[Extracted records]
** Begin **
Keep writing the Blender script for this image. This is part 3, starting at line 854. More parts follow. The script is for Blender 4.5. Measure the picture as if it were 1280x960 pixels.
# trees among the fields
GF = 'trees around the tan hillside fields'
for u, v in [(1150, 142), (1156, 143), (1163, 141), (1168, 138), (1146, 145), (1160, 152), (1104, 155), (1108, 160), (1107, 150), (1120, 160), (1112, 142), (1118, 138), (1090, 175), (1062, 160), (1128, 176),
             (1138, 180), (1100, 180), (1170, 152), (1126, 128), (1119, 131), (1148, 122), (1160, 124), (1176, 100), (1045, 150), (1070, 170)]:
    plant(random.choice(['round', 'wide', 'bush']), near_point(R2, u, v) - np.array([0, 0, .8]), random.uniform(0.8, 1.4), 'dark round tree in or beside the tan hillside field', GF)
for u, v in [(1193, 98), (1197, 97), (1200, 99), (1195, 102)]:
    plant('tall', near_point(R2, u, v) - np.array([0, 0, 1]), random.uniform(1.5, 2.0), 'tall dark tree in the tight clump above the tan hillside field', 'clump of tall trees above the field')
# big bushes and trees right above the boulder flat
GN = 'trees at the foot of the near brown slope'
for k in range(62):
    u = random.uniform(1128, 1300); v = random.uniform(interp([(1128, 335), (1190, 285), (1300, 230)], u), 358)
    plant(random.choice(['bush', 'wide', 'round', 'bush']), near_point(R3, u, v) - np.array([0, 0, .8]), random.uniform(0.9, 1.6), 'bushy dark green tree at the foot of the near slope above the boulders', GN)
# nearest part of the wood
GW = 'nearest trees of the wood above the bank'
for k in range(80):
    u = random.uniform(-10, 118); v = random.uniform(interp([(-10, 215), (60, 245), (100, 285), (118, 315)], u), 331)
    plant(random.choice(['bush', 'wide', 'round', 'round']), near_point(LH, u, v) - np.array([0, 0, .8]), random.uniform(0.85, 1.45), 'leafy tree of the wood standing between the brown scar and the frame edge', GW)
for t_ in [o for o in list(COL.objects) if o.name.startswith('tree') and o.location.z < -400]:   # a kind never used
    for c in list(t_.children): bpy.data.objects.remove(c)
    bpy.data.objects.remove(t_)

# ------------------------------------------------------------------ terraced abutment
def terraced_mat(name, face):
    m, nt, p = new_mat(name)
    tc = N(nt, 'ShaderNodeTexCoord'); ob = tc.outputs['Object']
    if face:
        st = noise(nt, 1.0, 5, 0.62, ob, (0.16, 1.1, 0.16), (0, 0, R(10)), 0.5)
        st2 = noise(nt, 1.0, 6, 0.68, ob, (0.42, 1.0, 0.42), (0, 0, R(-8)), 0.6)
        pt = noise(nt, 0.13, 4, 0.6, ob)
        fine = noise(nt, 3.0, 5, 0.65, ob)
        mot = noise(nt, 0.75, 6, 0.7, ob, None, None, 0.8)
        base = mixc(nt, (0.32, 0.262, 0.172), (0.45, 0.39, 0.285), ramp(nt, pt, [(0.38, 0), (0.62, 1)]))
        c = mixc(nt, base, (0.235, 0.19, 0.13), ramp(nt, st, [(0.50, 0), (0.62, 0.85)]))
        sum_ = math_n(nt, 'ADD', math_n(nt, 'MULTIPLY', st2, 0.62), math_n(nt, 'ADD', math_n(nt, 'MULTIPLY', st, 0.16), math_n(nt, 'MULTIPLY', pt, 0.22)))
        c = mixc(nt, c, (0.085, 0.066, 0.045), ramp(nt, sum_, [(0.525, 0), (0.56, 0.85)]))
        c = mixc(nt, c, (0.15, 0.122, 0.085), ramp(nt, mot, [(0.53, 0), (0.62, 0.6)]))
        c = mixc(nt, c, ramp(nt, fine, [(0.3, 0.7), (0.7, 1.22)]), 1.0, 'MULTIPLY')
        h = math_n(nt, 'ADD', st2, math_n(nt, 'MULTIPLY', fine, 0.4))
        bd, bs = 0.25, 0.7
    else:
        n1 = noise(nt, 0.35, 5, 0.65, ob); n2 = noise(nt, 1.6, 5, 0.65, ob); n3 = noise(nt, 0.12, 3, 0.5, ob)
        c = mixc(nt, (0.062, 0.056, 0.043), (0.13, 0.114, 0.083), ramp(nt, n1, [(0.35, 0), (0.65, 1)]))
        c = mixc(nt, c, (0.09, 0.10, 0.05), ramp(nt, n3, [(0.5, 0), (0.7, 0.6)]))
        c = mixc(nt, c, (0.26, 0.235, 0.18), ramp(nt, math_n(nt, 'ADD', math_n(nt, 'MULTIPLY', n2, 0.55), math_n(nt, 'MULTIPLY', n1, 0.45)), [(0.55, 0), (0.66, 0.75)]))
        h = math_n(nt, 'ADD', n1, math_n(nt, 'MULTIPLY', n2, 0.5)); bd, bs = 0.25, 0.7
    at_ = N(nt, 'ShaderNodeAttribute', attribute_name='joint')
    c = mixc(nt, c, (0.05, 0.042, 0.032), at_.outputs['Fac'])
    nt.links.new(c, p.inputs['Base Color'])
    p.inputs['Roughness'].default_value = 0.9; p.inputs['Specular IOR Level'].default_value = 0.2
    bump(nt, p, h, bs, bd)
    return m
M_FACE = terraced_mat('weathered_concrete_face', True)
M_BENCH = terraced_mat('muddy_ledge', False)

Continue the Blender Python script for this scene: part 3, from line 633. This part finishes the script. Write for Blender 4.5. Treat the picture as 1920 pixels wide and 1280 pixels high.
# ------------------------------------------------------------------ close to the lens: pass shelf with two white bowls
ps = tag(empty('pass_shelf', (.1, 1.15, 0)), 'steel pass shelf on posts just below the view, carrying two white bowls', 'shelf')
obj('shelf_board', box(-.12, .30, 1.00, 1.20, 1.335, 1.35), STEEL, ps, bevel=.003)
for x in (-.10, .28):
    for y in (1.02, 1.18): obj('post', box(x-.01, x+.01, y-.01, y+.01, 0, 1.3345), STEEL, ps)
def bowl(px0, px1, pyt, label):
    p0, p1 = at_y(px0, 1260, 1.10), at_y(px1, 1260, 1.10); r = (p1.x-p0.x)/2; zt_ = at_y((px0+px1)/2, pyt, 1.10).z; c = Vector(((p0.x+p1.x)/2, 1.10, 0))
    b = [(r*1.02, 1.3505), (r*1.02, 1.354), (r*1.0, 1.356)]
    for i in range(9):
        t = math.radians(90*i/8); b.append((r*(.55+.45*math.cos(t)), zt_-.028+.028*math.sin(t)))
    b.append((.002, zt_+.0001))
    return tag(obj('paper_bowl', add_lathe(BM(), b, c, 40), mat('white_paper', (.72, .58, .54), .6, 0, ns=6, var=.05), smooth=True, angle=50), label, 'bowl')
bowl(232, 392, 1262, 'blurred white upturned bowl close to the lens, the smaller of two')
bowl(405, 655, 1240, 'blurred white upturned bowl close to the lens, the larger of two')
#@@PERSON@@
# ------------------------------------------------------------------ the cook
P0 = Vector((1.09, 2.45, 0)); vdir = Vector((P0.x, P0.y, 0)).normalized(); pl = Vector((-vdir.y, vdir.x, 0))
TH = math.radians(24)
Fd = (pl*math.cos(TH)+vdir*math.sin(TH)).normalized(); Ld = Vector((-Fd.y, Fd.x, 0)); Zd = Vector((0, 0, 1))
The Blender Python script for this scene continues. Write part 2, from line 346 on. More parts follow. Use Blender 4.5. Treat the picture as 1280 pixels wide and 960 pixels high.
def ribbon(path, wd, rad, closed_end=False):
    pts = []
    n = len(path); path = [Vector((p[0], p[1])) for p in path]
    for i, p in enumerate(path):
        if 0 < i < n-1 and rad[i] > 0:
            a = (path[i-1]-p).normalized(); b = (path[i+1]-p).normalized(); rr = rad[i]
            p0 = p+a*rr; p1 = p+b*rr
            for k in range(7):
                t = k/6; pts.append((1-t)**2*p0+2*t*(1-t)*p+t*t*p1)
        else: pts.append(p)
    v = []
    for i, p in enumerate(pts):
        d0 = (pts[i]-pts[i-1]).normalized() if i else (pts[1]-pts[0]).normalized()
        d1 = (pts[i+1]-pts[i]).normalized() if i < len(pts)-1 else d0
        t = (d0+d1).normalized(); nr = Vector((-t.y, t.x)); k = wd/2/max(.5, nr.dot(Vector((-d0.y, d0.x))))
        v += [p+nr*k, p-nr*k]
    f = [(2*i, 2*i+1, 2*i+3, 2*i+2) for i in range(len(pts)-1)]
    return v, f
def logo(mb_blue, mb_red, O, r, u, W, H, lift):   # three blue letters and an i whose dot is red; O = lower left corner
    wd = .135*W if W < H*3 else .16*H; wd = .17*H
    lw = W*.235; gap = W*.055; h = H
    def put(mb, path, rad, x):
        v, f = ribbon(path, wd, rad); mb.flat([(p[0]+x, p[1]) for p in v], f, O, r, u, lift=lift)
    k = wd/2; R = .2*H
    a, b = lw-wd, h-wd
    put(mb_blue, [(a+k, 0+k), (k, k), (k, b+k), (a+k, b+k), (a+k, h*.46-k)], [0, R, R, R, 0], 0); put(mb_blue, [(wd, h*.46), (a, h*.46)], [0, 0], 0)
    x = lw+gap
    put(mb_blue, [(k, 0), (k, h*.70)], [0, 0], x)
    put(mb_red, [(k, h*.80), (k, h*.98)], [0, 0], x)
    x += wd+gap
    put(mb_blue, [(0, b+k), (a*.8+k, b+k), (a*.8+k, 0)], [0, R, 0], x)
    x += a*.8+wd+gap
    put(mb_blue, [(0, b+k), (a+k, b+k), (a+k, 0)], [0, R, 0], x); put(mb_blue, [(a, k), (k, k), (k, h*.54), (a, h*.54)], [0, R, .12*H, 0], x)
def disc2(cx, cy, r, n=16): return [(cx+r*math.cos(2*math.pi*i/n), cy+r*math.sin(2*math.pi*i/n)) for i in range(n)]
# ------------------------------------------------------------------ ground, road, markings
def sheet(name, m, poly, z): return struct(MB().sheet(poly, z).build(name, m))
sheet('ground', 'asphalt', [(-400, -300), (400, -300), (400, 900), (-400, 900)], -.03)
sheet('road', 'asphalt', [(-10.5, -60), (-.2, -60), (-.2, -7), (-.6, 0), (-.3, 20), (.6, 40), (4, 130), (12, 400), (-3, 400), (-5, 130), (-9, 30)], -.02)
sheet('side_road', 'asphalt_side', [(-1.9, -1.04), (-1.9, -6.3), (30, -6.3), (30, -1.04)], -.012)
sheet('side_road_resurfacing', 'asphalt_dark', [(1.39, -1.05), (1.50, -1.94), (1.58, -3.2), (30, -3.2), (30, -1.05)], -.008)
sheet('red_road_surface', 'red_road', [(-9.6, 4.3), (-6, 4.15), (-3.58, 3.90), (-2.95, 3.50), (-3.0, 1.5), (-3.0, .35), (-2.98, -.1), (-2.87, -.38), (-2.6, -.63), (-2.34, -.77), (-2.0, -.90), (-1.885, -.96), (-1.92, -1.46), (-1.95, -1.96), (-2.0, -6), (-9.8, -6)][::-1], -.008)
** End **
(Task prompt) From the listing above, pick out each line where the word "part" appears.

(Expected answer)
Keep writing the Blender script for this image. This is part 3, starting at line 854. More parts follow. The script is for Blender 4.5. Measure the picture as if it were 1280x960 pixels.
# nearest part of the wood
Continue the Blender Python script for this scene: part 3, from line 633. This part finishes the script. Write for Blender 4.5. Treat the picture as 1920 pixels wide and 1280 pixels high.
The Blender Python script for this scene continues. Write part 2, from line 346 on. More parts follow. Use Blender 4.5. Treat the picture as 1280 pixels wide and 960 pixels high.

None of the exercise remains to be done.